Wednesday, March 4, 2015

Wallachian Cavalryman c. 1575

The original occupants of what is now known as Romania called themselves Vlachs (not to be confused with a similar word used in Serbia and Bulgaria for cattle-raisers), and formed three independent states: Wallachia about 1324, Moldavia in 1359 and Transylvania at the beginning of the fifteenth century. First they were vassals of Hungary, later battlegrounds for the interests of Hungary, Poland, Austria and Turkey. At the beginning of the fifteenth century, the Ottoman Turks appeared on the borders of Wallachia, which finally fell under their rule in 1526, after the Battle of Mohacs.

Prince Vlad Tepes the Impaler (1418-56) (also known as Count Dracula) gained notoriety through his cruelty in the struggle against the Turks, and it was from him that the Turks learned to impale their prisoners on stakes without killing them at once, a skill they were later to use extensively.

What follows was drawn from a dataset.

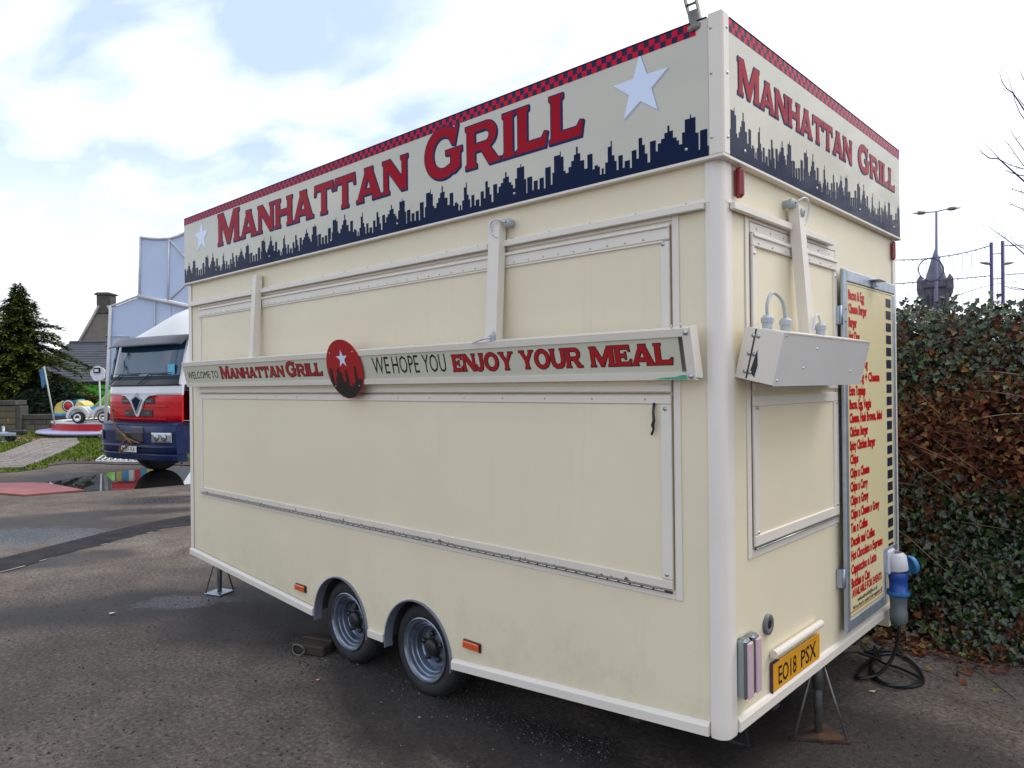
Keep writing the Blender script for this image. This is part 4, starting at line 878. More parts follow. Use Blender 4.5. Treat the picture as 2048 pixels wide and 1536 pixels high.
b = MB(); b.lathe([(.017,-.262),(.017,.262)], (.020, .652, .577), (0,1,0), 14); b.lathe([(.017,-.262),(.001,-.262)], (.020, .652, .577), (0,1,0), 14); b.lathe([(.017,.262),(.001,.262)], (.020, .652, .577), (0,1,0), 14)
strip_e(b, .39, .914, .556, .574, .001, .012, .003); obj('plate_lamp_housing', b, 'trim', T, recalc=True)
b = MB(); b.lathe([(.042,0),(.042,.012),(.034,.014),(.018,.012),(.016,-.01)], (0.001, .370, .704), (1,0,0), 20); va = obj('round_vent', b, mat('vent_grey', (.13,.13,.15), .5), T)
b = MB(); b.lathe([(.017,.0125),(.001,.0128)], (0.001,.370,.704), (1,0,0), 14); obj('vent_hole', b, 'black', va)
b = MB(); b.tube([(-.284,-.018,1.625),(-.286,-.022,1.59),(-.281,-.026,1.555),(-.288,-.024,1.535),(-.285,-.022,1.52),(-.294,-.024,1.497)], [.006,.006,.007,.008,.005,.005], 6); obj('strap', b, 'black', T)
# pole socket on the roof corner
b = MB(); pc = Vector((-.082, -.004, 3.062)); ax = Vector((-.05,-.35,.93)).normalized()
b.lathe([(.038,-.008),(.040,.0),(.038,.012),(.026,.018),(.024,.065),(.022,.065),(.022,.02)], pc, ax, 18); soc = obj('pole_socket', b, 'dsteel', T)
b = MB(); u = Vector((1,0,0)); pb = pc + ax*.06
for sx_ in (-.023, .019): b.add([pb+u*sx_+Vector((0,-.012,0)), pb+u*(sx_+.004)+Vector((0,-.012,0)), pb+u*(sx_+.004)+Vector((0,.012,0)), pb+u*sx_+Vector((0,.012,0))] + [pb+ax*.3+Vector((-.012,0,.0))+u*sx_+Vector((0,-.012,0)), pb+ax*.3+Vector((-.012,0,.0))+u*(sx_+.004)+Vector((0,-.012,0)), pb+ax*.3+Vector((-.012,0,.0))+u*(sx_+.004)+Vector((0,.012,0)), pb+ax*.3+Vector((-.012,0,.0))+u*sx_+Vector((0,.012,0))], [(0,3,2,1),(4,5,6,7),(0,1,5,4),(1,2,6,5),(2,3,7,6),(3,0,4,7)])
for k in (.03, .075, .12, .17): b.tube([pb+ax*k-u*.022, pb+ax*k+u*.02], .005, 6)
obj('ladder_mast', b, 'dsteel', soc)
# blue mains inlet at the right foot of the end wall
pi_ = Vector((.09, 1.905, 0))
b = MB(); strip_e(b, 1.85, 1.96, .62, .755, .001, .06, .01); b.lathe([(.035,.0),(.052,.02),(.055,.09),(.05,.10)], Vector((.075,1.905,.74)), (.10,.02,-1), 18); inl = obj('mains_inlet', b, 'whitep', T)
b = MB(); b.lathe([(.05,-.02),(.052,-.018),(.052,.0),(.046,.008),(.001,.008)], Vector((.135,2.0,.665)), (.55,.75,.2), 18); obj('inlet_cap', b, 'bluel', inl)
pl = thing('mains_plug', 'blue and grey round mains plug pushed into the trailer inlet', 'plug', (.085,1.907,.36))
b = MB(); b.lathe([(.046,.275),(.050,.26),(.050,.235),(.047,.23),(.046,.17),(.056,.165),(.058,.145),(.052,.14)], (0,0,0), (0,0,1), 20); obj('collar', b, 'bluep', pl)
b = MB(); b.lathe([(.059,.168),(.060,.15),(.055,.146)], (0,0,0), (0,0,1), 20); obj('ring', b, 'bluel', pl)
b = MB(); b.lathe([(.050,.145),(.044,.12),(.042,.06),(.047,.055),(.046,.0),(.036,-.02),(.018,-.03),(.001,-.03)], (0,0,0), (0,0,1), 20); obj('grip', b, 'greyp', pl)

# ---- things round the trailer
cp = [(.085,1.907,.335), (.085,1.907,.27), (.05,1.90,.14), (-.02,1.87,.04), (-.12,1.84,.014)]
def gp3(x, y, z=.012): v = gnd(x, y); return (v.x, v.y, z)
cp += [gp3(*p) for p in [(1765,1300),(1748,1325),(1742,1345),(1750,1362),(1780,1374),(1815,1378),(1843,1372),(1845,1358),(1832,1338),(1808,1318),(1780,1307),(1752,1304),(1730,1305)]]
cp += [gp3(*p) for p in [(1760,1312),(1800,1308),(1814,1296),(1805,1283),(1780,1276),(1745,1272),(1738,1268),(1700,1290),(1650,1300),(1560,1310)]]
b = MB(); P = [Vector(p) for p in cp]; sm = []
for i in range(len(P)-1):
    p0, p1, p2, p3 = P[max(i-1,0)], P[i], P[i+1], P[min(i+2,len(P)-1)]
    for k in range(5):
        t = k/5; sm.append(0.5*((2*p1) + (p2-p0)*t + (2*p0-5*p1+4*p2-p3)*t*t + (3*p1-p0-3*p2+p3)*t**3))
for i, q in enumerate(sm): q.z = max(q.z, .010 + (.006 if i % 31 < 8 else 0))
b.tube(sm, .0095, 8); tag(settle(obj('mains_cable', b, 'cable')), 'black power cable coiled on the tarmac below the mains plug', 'cable')
b = MB(); sm2 = [Vector(gp3(*p)) for p in [(1600,1330),(1700,1312),(1730,1318),(1760,1325),(1748,1300),(1760,1330),(1800,1345),(1835,1362),(1838,1372),(1810,1380),(1775,1378),(1755,1366),(1746,1348)]]; sm3 = []
for i in range(len(sm2)-1):
    p0, p1, p2, p3 = sm2[max(i-1,0)], sm2[i], sm2[i+1], sm2[min(i+2,len(sm2)-1)]
    for k in range(5):
        t = k/5; sm3.append(0.5*((2*p1) + (p2-p0)*t + (2*p0-5*p1+4*p2-p3)*t*t + (3*p1-p0-3*p2+p3)*t**3))
for q in sm3: q.z = .024
b.tube(sm3, .008, 8); tag(settle(obj('extension_cable', b, 'cable')), 'thinner second black cable lying across the coiled power cable', 'cable')
def stand(name, label, x, y, top, plate_m, leg_m, half, rz, legs, tri=False):
    t = thing(name, label, 'stand', (x, y, 0), rz, 'steel prop stands under the trailer')
    b = MB()
    if tri: b.prism([(-half,-half*.8),(half*1.05,-half*.55),(half*.1,half)], lambda a, c, d: (a, c, d), .002, .014)
    else: b.cbox(-half, half, -half, half, .002, .011, .003)
    obj('foot_plate', b, plate_m, t)
    b = MB(); b.tube([(0,0,.0115),(0,0,top)], .019, 10); obj('post', b, leg_m, t)
    b = MB(); b.tube([(0,0,top*.55),(0,0,top+.0)], .025, 10); b.tube([(-.04,.0,top-.03),(.05,.0,top-.03)], .007, 6); obj('screw_head', b, leg_m, t)
    for (lx, ly) in legs:
        b = MB(); b.tube([(lx, ly, .012), (lx*.12, ly*.12, top*.93)], .0065, 6); obj('brace', b, leg_m, t)
    return t
g = gnd(437, 1186); stand('prop_stand', 'galvanised prop stand with square pale foot under the far front corner', g.x, g.y+.01, .385, 'galv', 'dsteel', .085, .35, [(.075,.075),(-.075,.075),(.075,-.075),(-.075,-.075)])
g = gnd(1637, 1468); stand('prop_stand', 'rusty triangular footed prop stand below the yellow number plate', g.x, g.y, .40, 'rust', 'dsteel', .13, .45, [(-.115,-.09),(.12,-.06),(.015,.11)], True)
g = gnd(1492, 1492); stand('prop_stand', 'dark prop stand in the shade under the near corner post', g.x-.05, g.y+.03, .33, 'dark', 'dark', .07, .1, [(-.06,-.05),(.06,-.05),(.01,.06)], True)
ck = thing('wheel_chock', 'dark timber block with rope loop wedged against the far wheel', 'wheel chock', (-2.87, .04, 0), .35)
b = MB(); b.cbox(-.13, .13, -.11, -.012, .001, .065, .008); obj('timber', b, 'wood', ck)
b = MB(); b.cbox(-.12, .12, -.008, .09, .001, .075, .008); obj('timber', b, 'wood', ck)
b = MB(); b.tube([(-.05+.03*math.cos(a)*1.6, -.122-.012*abs(math.sin(a)), .036+.034*math.sin(a)) for a in [2*PI*i/16 for i in range(17)]], .005, 6); obj('rope_loop', b, mat('rope', (.13,.12,.11), .9), ck)
# bits of litter
M['paper'] = mat('pale_litter', (.55, .5, .33), .7); M['pinklit'] = mat('pink_litter', (.6,.25,.33), .7)
def litter(px, py, sz, m, label):
    p = gnd(px, py); b = MB(); b.add([(p.x-sz, p.y-sz*.5, .006), (p.x+sz*.8, p.y-sz*.6, .008), (p.x+sz, p.y+sz*.5, .016), (p.x-sz*.7, p.y+sz*.6, .007), (p.x, p.y, .012)], [(0,1,4),(1,2,4),(2,3,4),(3,0,4)])
    tag(settle(obj('litter_scrap', b, m)), label, 'litter')
litter(224, 1228, .03, 'paper', 'pale scrap of paper on the damp tarmac left of the trailer')
litter(636, 1362, .014, 'pinklit', 'tiny pink scrap on the tarmac in front of the wheels')
litter(1744, 1385, .018, 'paper', 'pale leaf scrap on the tarmac beside the cable coil')

# ================================================================ BEHIND ON THE LEFT
def wpos(px, d, z=0.0):                 # ground position under a photo column, d metres ahead
    p = at(px, 780, d); return Vector((p.x, p.y, z))
def facing(base, name, label, cat, group=None):
    """Empty whose local x runs to the right across the view and y away from it"""
    return thing(name, label, cat, (base.x, base.y, 0), yaw_of(RH), group)
def hz(px, py, d): return at(px, py, d).z
M['cabred'] = mat('cab_red', (.50,.004,.010), .25, var=.05, vscale=3, spec=.3)
M['cabwhite'] = mat('cab_white', (.66,.67,.72), .25, var=.05, vscale=2, coat=.3, dirt=(.4,.38,.35), dscale=4, damt=.4)
M['cabblue'] = mat('bumper_blue', (.005,.016,.072), .35, spec=.3, var=.15, vscale=5, dirt=(.10,.10,.11), dscale=6, damt=.3)
M['glass'] = mat('windscreen', (.012,.05,.10), .03, ior=1.75)
M['visor'] = mat('smoked_visor', (.06,.06,.075), .35, var=.3, vscale=3)
M['canvas'] = mat('white_canvas', (.68,.68,.68), .6, var=.06, vscale=2, bump=.2, bscale=6)
M['ropeo'] = mat('brown_rope', (.20,.10,.04), .8)
M['rider'] = mat('ride_panel', (.46,.55,.74), .35, var=.05, vscale=.8, dirt=(.3,.33,.4), dscale=1.5, damt=.35)
M['rideframe'] = mat('ride_frame', (.55,.56,.58), .4, var=.15, vscale=4)
M['plw'] = mat('white_plate', (.68,.68,.66), .4)
M['lampglass'] = mat('headlamp', (.5,.52,.55), .08, .6)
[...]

After the Turkish occupation, the Vlachs shared the fate of all occupied peoples. The local feudal lords (bospodars) often rose against the Turks, and took to the mountains and woods with their armed bands.

In equipment and appearance, the Vlachs were similar to the Hungarians and Russians; they wore large fur capes decorated with feathers, and sported the characteristic long, rounded beards. After their victory over the Turks at Calugareni in 1595, Vlach armies became almost completely cavalry forces. Several contemporary engravings by de Bruyn, made between 1575 and 1581, help us to reconstruct the appearance of the Wallachian cavalrymen.

They belonged, for the most part, to a type of light cavalry (calarasi), who acquired much of their equipment and equestrian skills from the Ottomans. Besides training their horses to walk, trot and gallop, the Vlachs taught them to walk like camels, moving both legs on one side at the same time. Today one can find horses walking that way, but it is considered a bad trait.

From the end of the sixteenth century, Wallachians served as mercenary horsemen to both the Ottoman Empire and its enemies - Poland, Hungary and Russia. They were organized in squadrons (sotnia, from the Russian word for 100) of about one hundred men. At one time there were 20 sotnias in Polish service in the Ukraine, and one of the frequent motifs on their flags was a bull's head. Like the Ottomans, they refused to use firearms for a long time; their main weapons were spear, sabre and composite bow. For protection, they wore mail shirts and used a light round shield.